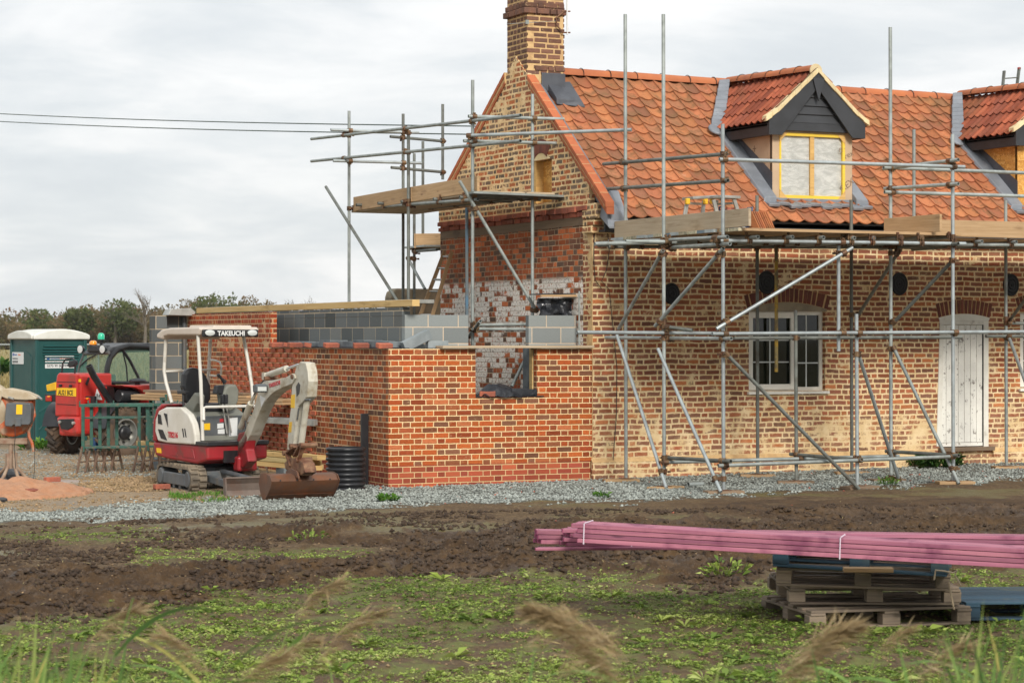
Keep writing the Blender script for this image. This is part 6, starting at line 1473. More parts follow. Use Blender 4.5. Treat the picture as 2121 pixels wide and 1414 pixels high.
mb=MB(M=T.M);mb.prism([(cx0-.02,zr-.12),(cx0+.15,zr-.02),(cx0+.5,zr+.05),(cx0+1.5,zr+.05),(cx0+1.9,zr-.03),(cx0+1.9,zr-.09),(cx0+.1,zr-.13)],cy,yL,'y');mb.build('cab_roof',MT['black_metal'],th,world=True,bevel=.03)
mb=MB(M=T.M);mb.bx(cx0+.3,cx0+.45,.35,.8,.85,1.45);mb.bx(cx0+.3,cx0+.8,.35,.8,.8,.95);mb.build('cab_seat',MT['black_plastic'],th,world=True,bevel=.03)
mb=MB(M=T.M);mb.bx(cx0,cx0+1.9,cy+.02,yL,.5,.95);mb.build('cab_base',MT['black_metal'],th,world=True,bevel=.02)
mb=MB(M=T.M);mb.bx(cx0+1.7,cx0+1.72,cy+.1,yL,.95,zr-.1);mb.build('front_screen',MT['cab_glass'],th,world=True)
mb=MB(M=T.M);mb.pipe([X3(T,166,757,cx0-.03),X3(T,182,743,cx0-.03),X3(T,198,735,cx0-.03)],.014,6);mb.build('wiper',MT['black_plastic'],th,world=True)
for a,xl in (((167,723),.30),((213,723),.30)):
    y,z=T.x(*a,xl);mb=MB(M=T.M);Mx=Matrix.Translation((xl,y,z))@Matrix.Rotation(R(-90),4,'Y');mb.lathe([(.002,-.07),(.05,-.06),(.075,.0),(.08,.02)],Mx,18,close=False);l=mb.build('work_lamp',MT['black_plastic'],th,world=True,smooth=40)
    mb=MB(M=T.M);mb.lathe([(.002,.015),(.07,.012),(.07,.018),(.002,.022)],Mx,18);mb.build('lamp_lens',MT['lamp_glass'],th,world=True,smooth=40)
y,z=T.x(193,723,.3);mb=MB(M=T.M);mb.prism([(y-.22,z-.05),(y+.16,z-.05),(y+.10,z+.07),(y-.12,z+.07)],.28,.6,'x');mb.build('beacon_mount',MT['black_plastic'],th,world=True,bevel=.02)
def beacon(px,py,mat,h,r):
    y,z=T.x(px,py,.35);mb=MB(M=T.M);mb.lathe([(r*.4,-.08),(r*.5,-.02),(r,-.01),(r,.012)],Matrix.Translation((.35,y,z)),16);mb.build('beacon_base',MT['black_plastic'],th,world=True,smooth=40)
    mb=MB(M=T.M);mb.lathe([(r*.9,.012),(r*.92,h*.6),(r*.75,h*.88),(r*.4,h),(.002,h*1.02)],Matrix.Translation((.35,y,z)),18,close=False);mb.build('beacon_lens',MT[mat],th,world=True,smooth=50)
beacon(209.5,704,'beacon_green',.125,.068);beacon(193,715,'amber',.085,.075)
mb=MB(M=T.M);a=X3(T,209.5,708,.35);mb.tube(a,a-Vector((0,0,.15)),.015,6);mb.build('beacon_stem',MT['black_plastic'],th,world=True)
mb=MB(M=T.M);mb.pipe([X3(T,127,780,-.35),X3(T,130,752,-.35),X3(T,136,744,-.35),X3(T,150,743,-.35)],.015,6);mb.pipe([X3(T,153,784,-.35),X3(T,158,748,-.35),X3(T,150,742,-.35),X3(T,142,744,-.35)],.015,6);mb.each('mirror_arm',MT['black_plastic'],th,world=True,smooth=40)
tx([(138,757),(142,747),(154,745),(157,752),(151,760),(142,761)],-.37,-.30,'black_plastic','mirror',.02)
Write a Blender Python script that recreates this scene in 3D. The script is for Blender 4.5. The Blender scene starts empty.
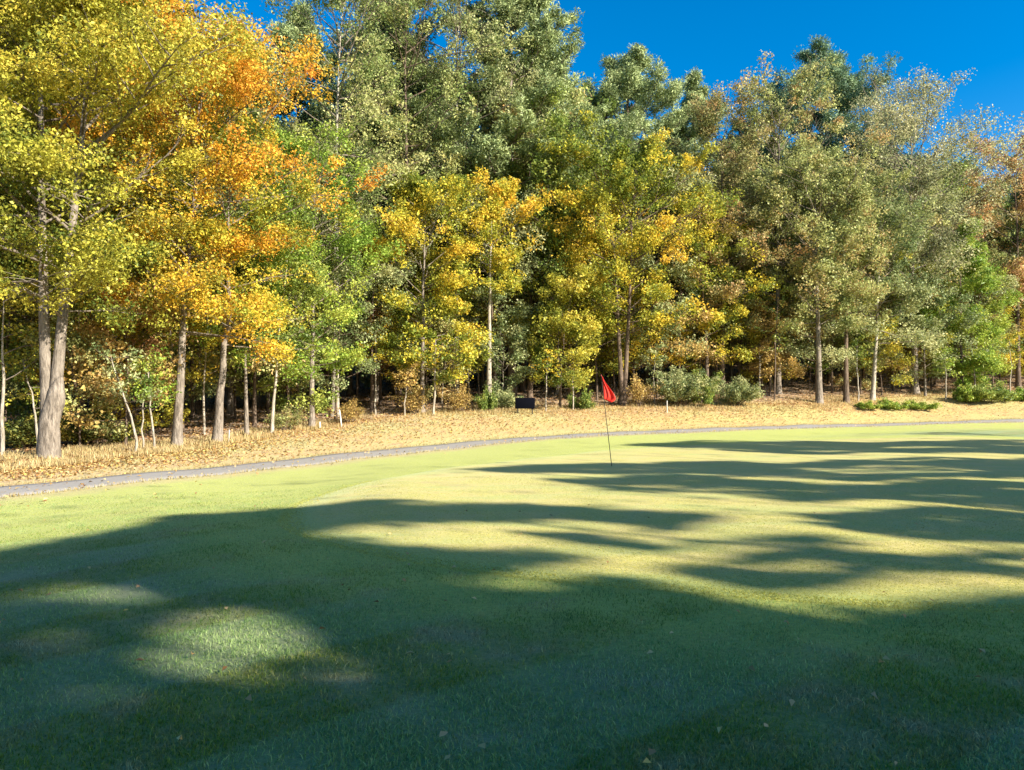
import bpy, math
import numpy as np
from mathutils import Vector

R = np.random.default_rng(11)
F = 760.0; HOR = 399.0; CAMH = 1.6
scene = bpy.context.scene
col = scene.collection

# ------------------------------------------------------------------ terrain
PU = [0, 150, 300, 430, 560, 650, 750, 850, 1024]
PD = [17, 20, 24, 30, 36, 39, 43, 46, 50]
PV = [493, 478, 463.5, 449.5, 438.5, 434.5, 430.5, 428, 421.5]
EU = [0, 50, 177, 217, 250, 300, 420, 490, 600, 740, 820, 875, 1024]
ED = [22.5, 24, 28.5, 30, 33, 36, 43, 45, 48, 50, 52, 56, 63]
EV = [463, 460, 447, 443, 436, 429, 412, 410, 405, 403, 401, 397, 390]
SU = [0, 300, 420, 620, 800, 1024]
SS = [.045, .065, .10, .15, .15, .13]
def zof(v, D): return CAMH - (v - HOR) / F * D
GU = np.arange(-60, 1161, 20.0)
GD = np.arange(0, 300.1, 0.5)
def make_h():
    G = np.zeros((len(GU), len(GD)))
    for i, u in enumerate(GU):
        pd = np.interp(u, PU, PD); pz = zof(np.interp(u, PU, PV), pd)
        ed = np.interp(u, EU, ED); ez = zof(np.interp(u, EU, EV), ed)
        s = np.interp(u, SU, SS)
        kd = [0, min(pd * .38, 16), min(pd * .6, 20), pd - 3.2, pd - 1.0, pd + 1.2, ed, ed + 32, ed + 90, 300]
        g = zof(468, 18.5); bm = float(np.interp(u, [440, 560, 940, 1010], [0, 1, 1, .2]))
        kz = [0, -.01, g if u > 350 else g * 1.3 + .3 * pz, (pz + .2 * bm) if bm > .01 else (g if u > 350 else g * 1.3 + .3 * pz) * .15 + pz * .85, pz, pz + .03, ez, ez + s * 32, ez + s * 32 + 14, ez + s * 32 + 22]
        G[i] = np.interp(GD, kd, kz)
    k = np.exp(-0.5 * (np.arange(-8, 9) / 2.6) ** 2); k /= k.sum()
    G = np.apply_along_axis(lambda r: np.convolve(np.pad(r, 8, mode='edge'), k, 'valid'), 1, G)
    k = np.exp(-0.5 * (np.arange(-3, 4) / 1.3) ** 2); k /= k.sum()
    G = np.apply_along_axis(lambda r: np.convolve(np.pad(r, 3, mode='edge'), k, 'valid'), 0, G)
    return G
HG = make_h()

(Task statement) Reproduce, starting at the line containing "Write a Blender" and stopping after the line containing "col = scene.collection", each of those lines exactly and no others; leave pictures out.

(Completed task)
Write a Blender Python script that recreates this scene in 3D. The script is for Blender 4.5. The Blender scene starts empty.
import bpy, math
import numpy as np
from mathutils import Vector

R = np.random.default_rng(11)
F = 760.0; HOR = 399.0; CAMH = 1.6
scene = bpy.context.scene
col = scene.collection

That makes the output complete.